THE TASK: Give the listing below again in full, exactly as written.

STORED DATA:
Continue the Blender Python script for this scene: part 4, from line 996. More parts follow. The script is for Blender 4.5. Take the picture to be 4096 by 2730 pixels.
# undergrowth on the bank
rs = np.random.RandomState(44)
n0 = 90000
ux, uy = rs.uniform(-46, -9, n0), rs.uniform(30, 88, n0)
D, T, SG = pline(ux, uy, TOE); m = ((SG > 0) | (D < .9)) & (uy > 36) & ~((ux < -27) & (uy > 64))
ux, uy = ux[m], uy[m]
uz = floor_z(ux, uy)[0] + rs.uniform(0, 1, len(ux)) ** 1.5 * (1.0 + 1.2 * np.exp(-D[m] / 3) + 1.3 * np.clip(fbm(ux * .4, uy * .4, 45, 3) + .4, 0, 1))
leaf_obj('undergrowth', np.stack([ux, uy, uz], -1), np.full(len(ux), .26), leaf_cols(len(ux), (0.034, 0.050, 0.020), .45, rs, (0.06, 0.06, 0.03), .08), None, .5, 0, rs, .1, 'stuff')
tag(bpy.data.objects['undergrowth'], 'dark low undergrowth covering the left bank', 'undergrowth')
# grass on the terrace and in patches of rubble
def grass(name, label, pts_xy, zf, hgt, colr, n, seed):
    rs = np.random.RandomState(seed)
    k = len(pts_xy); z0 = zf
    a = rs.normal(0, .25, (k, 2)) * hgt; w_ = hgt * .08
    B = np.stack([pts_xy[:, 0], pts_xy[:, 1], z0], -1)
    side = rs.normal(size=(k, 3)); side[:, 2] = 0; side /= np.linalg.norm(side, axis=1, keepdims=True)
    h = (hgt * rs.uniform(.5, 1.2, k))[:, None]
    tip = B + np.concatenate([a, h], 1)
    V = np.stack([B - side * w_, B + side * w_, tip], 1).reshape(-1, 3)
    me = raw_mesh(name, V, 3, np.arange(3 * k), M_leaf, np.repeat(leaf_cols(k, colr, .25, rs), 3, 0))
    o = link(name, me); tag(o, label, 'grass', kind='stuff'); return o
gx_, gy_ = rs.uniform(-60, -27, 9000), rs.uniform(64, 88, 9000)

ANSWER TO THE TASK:
Continue the Blender Python script for this scene: part 4, from line 996. More parts follow. The script is for Blender 4.5. Take the picture to be 4096 by 2730 pixels.
# undergrowth on the bank
rs = np.random.RandomState(44)
n0 = 90000
ux, uy = rs.uniform(-46, -9, n0), rs.uniform(30, 88, n0)
D, T, SG = pline(ux, uy, TOE); m = ((SG > 0) | (D < .9)) & (uy > 36) & ~((ux < -27) & (uy > 64))
ux, uy = ux[m], uy[m]
uz = floor_z(ux, uy)[0] + rs.uniform(0, 1, len(ux)) ** 1.5 * (1.0 + 1.2 * np.exp(-D[m] / 3) + 1.3 * np.clip(fbm(ux * .4, uy * .4, 45, 3) + .4, 0, 1))
leaf_obj('undergrowth', np.stack([ux, uy, uz], -1), np.full(len(ux), .26), leaf_cols(len(ux), (0.034, 0.050, 0.020), .45, rs, (0.06, 0.06, 0.03), .08), None, .5, 0, rs, .1, 'stuff')
tag(bpy.data.objects['undergrowth'], 'dark low undergrowth covering the left bank', 'undergrowth')
# grass on the terrace and in patches of rubble
def grass(name, label, pts_xy, zf, hgt, colr, n, seed):
    rs = np.random.RandomState(seed)
    k = len(pts_xy); z0 = zf
    a = rs.normal(0, .25, (k, 2)) * hgt; w_ = hgt * .08
    B = np.stack([pts_xy[:, 0], pts_xy[:, 1], z0], -1)
    side = rs.normal(size=(k, 3)); side[:, 2] = 0; side /= np.linalg.norm(side, axis=1, keepdims=True)
    h = (hgt * rs.uniform(.5, 1.2, k))[:, None]
    tip = B + np.concatenate([a, h], 1)
    V = np.stack([B - side * w_, B + side * w_, tip], 1).reshape(-1, 3)
    me = raw_mesh(name, V, 3, np.arange(3 * k), M_leaf, np.repeat(leaf_cols(k, colr, .25, rs), 3, 0))
    o = link(name, me); tag(o, label, 'grass', kind='stuff'); return o
gx_, gy_ = rs.uniform(-60, -27, 9000), rs.uniform(64, 88, 9000)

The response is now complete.